### Task prompt
Single out each line with the word "high" and copy it.

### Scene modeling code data
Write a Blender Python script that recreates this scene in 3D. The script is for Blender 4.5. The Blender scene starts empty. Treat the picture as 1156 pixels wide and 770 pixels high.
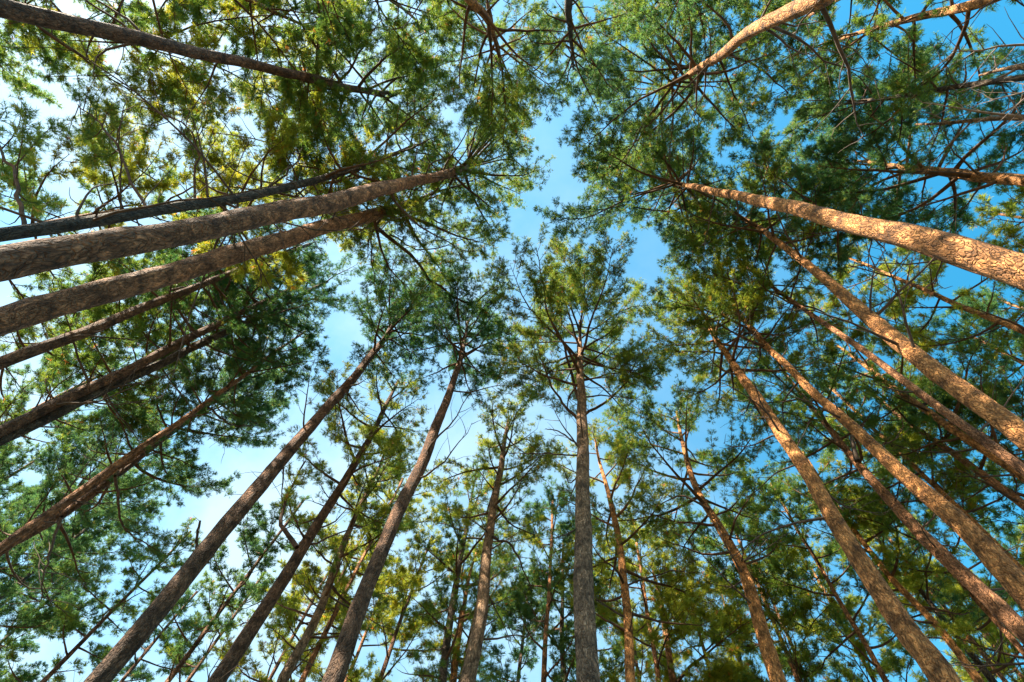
import bpy, math, random
import numpy as np
R = math.radians
rng = np.random.default_rng(7)
C = bpy.context.scene.collection
SC = bpy.context.scene

# ------------------------------------------------------------------ camera
PW, PH = 1156.0, 770.0
F = 620.0                                   # focal length in photo pixels
VPX, VPY = 646.0, 160.0                     # where plumb lines meet (the zenith)
CAMZ = 1.5
CAM = np.array([0.0, 0.0, CAMZ])
zc = np.array([(VPX - PW / 2) / F, (PH / 2 - VPY) / F, -1.0]); zc /= np.linalg.norm(zc)
xc = np.array([1.0, 0, 0]) - zc[0] * zc; xc /= np.linalg.norm(xc)
yc = np.cross(zc, xc)
M3 = np.array([xc, yc, zc])                 # camera coordinates -> world
from mathutils import Matrix
cam = bpy.data.cameras.new('camera'); cam.sensor_width = 36.0
cam.lens = F / PW * 36.0; cam.clip_start = 0.05; cam.clip_end = 2000
camo = bpy.data.objects.new('camera', cam); C.objects.link(camo)
mw = Matrix([[*M3[0], 0], [*M3[1], 0], [*M3[2], CAMZ], [0, 0, 0, 1]])
camo.matrix_world = mw
SC.camera = camo

# ------------------------------------------------------------------ light
SUN_EL, SUN_AZ = 44.0, 220.0                # azimuth counted from +X towards +Y
sx = np.array([math.cos(R(SUN_EL)) * math.cos(R(SUN_AZ)), math.cos(R(SUN_EL)) * math.sin(R(SUN_AZ)), math.sin(R(SUN_EL))])
w = bpy.data.worlds.new('World'); SC.world = w; w.use_nodes = True
nt = w.node_tree; bg = nt.nodes['Background']
sky = nt.nodes.new('ShaderNodeTexSky'); sky.sky_type = 'NISHITA'; sky.sun_disc = False
sky.sun_elevation = R(SUN_EL)
sky.sun_rotation = R(90 - SUN_AZ)
sky.air_density = 1.0; sky.dust_density = .7; sky.ozone_density = 1.2; sky.altitude = 100
hsv = nt.nodes.new('ShaderNodeHueSaturation'); hsv.inputs['Hue'].default_value = 0.47; hsv.inputs['Saturation'].default_value = 1.4
nt.links.new(sky.outputs[0], hsv.inputs['Color']); 
# thin high cloud veil, denser on the side of the sky towards -X
tcw = nt.nodes.new('ShaderNodeTexCoord')
dt = nt.nodes.new('ShaderNodeVectorMath'); dt.operation = 'DOT_PRODUCT'; dt.inputs[1].default_value = (-.80, .42, .10)
nt.links.new(tcw.outputs['Generated'], dt.inputs[0])
mr = nt.nodes.new('ShaderNodeMapRange'); mr.interpolation_type = 'SMOOTHSTEP'
mr.inputs[1].default_value = -.35; mr.inputs[2].default_value = .85; mr.inputs[3].default_value = 0; mr.inputs[4].default_value = .8
nt.links.new(dt.outputs['Value'], mr.inputs[0])
cn = nt.nodes.new('ShaderNodeTexNoise'); cn.inputs['Scale'].default_value = 3.2; cn.inputs['Detail'].default_value = 6; cn.inputs['Roughness'].default_value = .55
nt.links.new(tcw.outputs['Generated'], cn.inputs['Vector'])
cm = nt.nodes.new('ShaderNodeMapRange'); cm.inputs[1].default_value = .36; cm.inputs[2].default_value = .62; cm.inputs[3].default_value = .3; cm.inputs[4].default_value = 1.0
nt.links.new(cn.outputs['Fac'], cm.inputs[0])
mu = nt.nodes.new('ShaderNodeMath'); mu.operation = 'MULTIPLY'; nt.links.new(mr.outputs[0], mu.inputs[0]); nt.links.new(cm.outputs[0], mu.inputs[1])
vx = nt.nodes.new('ShaderNodeMix'); vx.data_type = 'RGBA'; nt.links.new(mu.outputs[0], vx.inputs[0]); nt.links.new(hsv.outputs[0], vx.inputs[6]); vx.inputs[7].default_value = (2.5, 3.1, 3.4, 1)
nt.links.new(vx.outputs[2], bg.inputs[0])
bg.inputs[1].default_value = 0.10
sl = bpy.data.lights.new('sun', 'SUN'); sl.energy = 5.0; sl.angle = R(0.5); sl.color = (1.0, 0.88, 0.70)
so = bpy.data.objects.new('sun', sl); C.objects.link(so)
from mathutils import Vector
so.rotation_euler = Vector(sx).to_track_quat('Z', 'Y').to_euler()
SC.view_settings.view_transform = 'Standard'; SC.view_settings.look = 'None'
SC.view_settings.gamma = 1.0; SC.view_settings.exposure = 2.08
SC.view_settings.use_curve_mapping = False
cy = SC.cycles
cy.max_bounces = 8; cy.diffuse_bounces = 5; cy.glossy_bounces = 1; cy.transmission_bounces = 5
cy.transparent_max_bounces = 4; cy.use_denoising = True; cy.caustics_reflective = False; cy.caustics_refractive = False

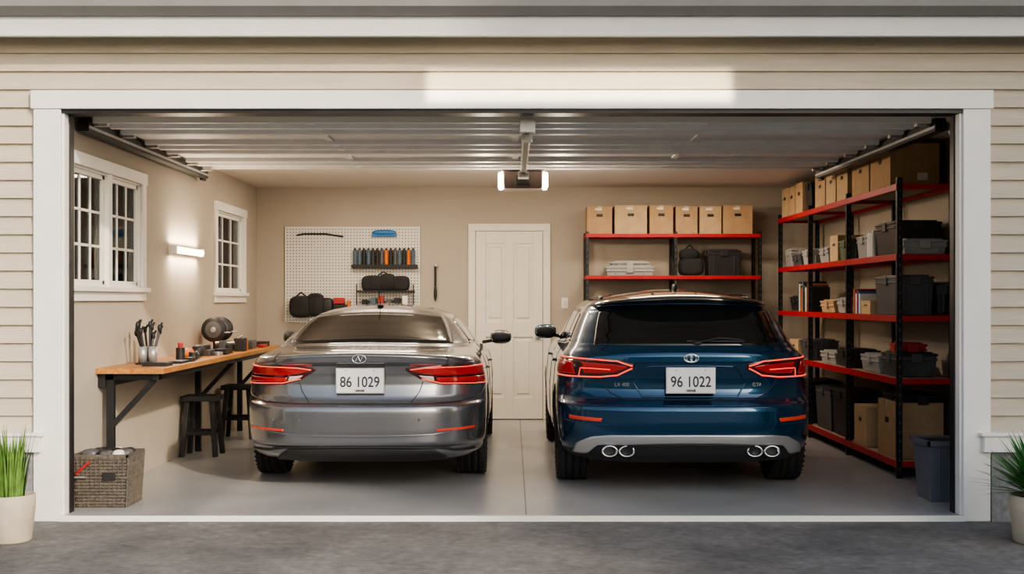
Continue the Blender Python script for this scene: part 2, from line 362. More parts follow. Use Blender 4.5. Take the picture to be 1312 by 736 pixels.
# ------------------------------------------------------------------ pegboard
e=empty('pegboard',(-1.79,YB,1.10)); b=MB(); b.box(-.75,.75,-.022,-.01,0,1.06,'peg'); b.box(-.70,.70,-.01,0,.05,1.0,'white'); b.fin('board',e)
b=MB(); F=-.022
for x in(-.755,.75): b.box(x,x+.008,-.026,-.005,-.005,1.065,'white')
b.box(-.755,.755,-.026,-.005,1.06,1.066,'white'); b.box(-.755,.755,-.026,-.005,-.006,0,'white'); b.box(-.003,.003,-.024,-.01,0,1.06,'label'); b.fin('edging',e)
b=MB(); 
b.tube([(-.62,F-.012,.97),(-.55,F-.012,.985),(-.30,F-.012,.985),(-.10,F-.012,.955)],.010,'dark'); b.fin('pry_bar',e)
b=MB(); b.box(.22,.50,F-.05,F,.955,.99,'blue'); b.ell((.36,F-.03,1.0),(.13,.03,.03),'blue',p=.7); b.fin('spirit_level',e,.006)
b=MB(); b.box(.0,.74,F-.09,F,.60,.612,'dark'); b.box(.0,.74,F-.09,F-.084,.612,.64,'dark')
cols=['slate','slate','black','slate','toteblack','black','totegrey','orange','black','totegrey','slate','black','orange','slate']
for i,c in enumerate(cols):
    x=.035+i*.05; b.cyl((x,F-.045,.612),(x,F-.045,.80),.022,c,n=14); b.cyl((x,F-.045,.80),(x,F-.045,.825),.013,'black',n=12)
b.fin('spray_can_rack',e)
b=MB()
for z in(.18,.34): b.box(.06,.70,F-.16,F,z,z+.01,'dark')
for x in(.06,.69): b.box(x,x+.012,F-.16,F-.148,.12,.42,'dark'); b.box(x,x+.012,F-.16,F,.33,.345,'dark')
b.ell((.24,F-.08,.43),(.13,.07,.09),'fabric',p=.6); b.ell((.40,F-.08,.44),(.10,.07,.10),'fabric',p=.7); b.ell((.55,F-.08,.43),(.10,.07,.085),'fabric',p=.6)
b.tube([(.30,F-.1,.52),(.36,F-.1,.56),(.42,F-.1,.52)],.008,'black')
for i in range(6): b.box(.12+i*.09,.18+i*.09,F-.12,F-.05,.19,.25+.02*(i%3),['black','slate','redpl','totegrey','black','white'][i])
b.fin('tool_shelf',e,.002)
b=MB(); b.ell((-.56,F-.09,.17),(.13,.08,.12),'fabric',p=.6); b.ell((-.40,F-.09,.19),(.10,.08,.13),'fabric',p=.6); b.ell((-.28,F-.07,.17),(.08,.06,.10),'black',p=.6)
b.tube([(-.62,F-.09,.28),(-.56,F-.09,.33),(-.50,F-.09,.28)],.009,'black'); b.fin('tool_bag',e)
b=MB(); b.box(-.20,-.08,F-.10,F,.20,.27,'redpl'); b.box(-.20,-.05,F-.12,F,.10,.19,'black'); b.box(-.06,-.02,F-.06,F,.12,.24,'orange'); b.fin('parts_cases',e,.006)
b=MB(); b.box(-.87,-.85,YB-.02,YB,1.52,1.72,'steel'); b.tube([(-.86,YB-.03,1.72),(-.86,YB-.03,1.50)],.012,'dark'); b.ell((-.86,YB-.03,1.42),(.018,.012,.09),'black'); b.ell((-.85,YB-.03,1.73),(.025,.012,.02),'steel'); b.fin('wall_hung_file',bevel=.002)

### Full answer
Write a Blender Python script that recreates this scene in 3D. The script is for Blender 4.5. The Blender scene starts empty. Treat the picture as 1156 pixels wide and 770 pixels high.
# thin high cloud veil, denser on the side of the sky towards -X